The private tensions within the Labour party were on public display last Friday. Leadbeater sat with her group of supporters on the fourth bench back; on the row in front was Jess Asato, Rupa Huq and a cluster of opponents. There was a tempestuous undercurrent to the debate. Paul Waugh delivered withering rejoinder to Esther Rantzen’s ill-judged jibe about assisted dying opponents being motivated by ‘undeclared personal religious beliefs.’ ‘Some of those who passionately support assisted dying,’ said Waugh. ‘Have a faith, a devout faith, that their world view is the right one.’ In parliament, the subject is testing friendships and straining interactions in the tea room. As one Labour MP told my colleague Madeline Grant, assisted dying risks becoming ‘Labour’s Brexit’.
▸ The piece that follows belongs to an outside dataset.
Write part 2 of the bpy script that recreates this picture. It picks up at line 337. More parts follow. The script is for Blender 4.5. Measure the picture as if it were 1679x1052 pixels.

The passions aroused are certainly evocative of the debate on Britain’s membership of the European Union. Much as how a generation of Tory politicians came to define their identity on how they stood on the European question, so too has personal testimony featured heavily in Labour MPs’ motivation in how are casting their votes. ‘Brexit was about one side who thought the other was unpatriotic,’ reflects one Tory veteran. ‘And another which thought the other side was stupid. This [assisted dying] is about much more fundamental questions of the cosmos.’ Assisted dying will likely serve as a filter for other debates for the rest of this parliament. Expect it to crop up again and again in conversations around the NHS – the state institution which Labour MPs hold most dear.

Before the election, senior Labour figures debated whether to start a ‘national conversation’ on assisted dying. Eventually, they decided against, reasoning, as one told Katy Balls: ‘We didn’t want to become the death party.’ Yet the assisted dying bill clearly enjoys the tacit approval of the Prime Minister. It is sponsored by a Labour MP, backed by a majority of Labour MPs and will be enacted in law by a Labour government. Much as the Tory party came to own Brexit, so too will Labour – like it or not – own assisted dying.